Mr and Mrs Hermanns are an American retired trial attorney and an investment banker respectively.  When they bought the property they fought for a key to the gardens, which ended up in the High Court, where they lost.  They then turned their guns on their conveyancing solicitors, who were found to be negligent for declaring that the Hermanns definitely had a right to access the garden due to an 1851 Act rather than warning that this was only their opinion and could be challenged.

The details are all in the judgment reported here.  The Judge sets out the full history of the increasingly entrenched and bitter battle (signs on the gates saying ‘that new lot aren’t welcome’, retaining a QC to advise on the definition of a square, that kind of thing).   The most telling statement, though, is at paragraph 34 of the judgment.  Apparently, a wife of one of the garden committee suggested that a hand written note to the head of the committee ‘should do the trick’.  The Hermanns were advised that ‘a handwritten letter…and an invitation to drinks might be the next step.’

The Hermanns kind of followed that advice; they got their solicitors to write a threatening letter of claim demanding the immediate delivery of a key.

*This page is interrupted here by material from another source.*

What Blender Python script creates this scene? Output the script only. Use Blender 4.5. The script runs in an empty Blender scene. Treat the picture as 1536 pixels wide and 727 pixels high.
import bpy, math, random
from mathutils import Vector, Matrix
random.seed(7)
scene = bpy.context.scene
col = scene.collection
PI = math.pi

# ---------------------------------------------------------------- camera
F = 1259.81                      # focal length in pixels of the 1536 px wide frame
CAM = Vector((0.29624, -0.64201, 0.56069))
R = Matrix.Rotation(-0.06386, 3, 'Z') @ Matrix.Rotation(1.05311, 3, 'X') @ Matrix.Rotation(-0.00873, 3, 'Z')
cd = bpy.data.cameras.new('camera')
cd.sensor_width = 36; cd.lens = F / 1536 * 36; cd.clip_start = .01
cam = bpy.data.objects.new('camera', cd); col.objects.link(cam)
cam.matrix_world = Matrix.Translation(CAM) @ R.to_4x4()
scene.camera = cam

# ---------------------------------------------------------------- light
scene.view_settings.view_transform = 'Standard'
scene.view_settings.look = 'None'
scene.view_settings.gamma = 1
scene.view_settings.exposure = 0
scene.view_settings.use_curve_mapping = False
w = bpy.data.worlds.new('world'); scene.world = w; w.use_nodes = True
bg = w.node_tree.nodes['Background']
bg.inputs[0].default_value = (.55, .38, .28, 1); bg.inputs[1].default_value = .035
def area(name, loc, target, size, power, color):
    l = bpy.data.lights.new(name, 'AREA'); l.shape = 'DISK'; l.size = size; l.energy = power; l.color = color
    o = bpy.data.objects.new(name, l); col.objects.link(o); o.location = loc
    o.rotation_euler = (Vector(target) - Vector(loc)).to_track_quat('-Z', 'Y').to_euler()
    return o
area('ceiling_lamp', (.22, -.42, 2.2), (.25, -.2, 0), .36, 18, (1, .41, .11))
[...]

Two High Court battles and hundreds of thousands of pounds in legal fees later, the Hermanns still haven’t got access to the garden.

Some might say that £25,000 for a key to a garden is daylight robbery and the Hermanns were right to fight.  I would suggest that, whilst £25,000 is a lot of money to a mere mortal, work it out as a percentage of £6.8million…

I would also suggest that a smile, a couple of gin and tonics and an offer to mow the lawn occasionally might have avoided the whole sorry affair.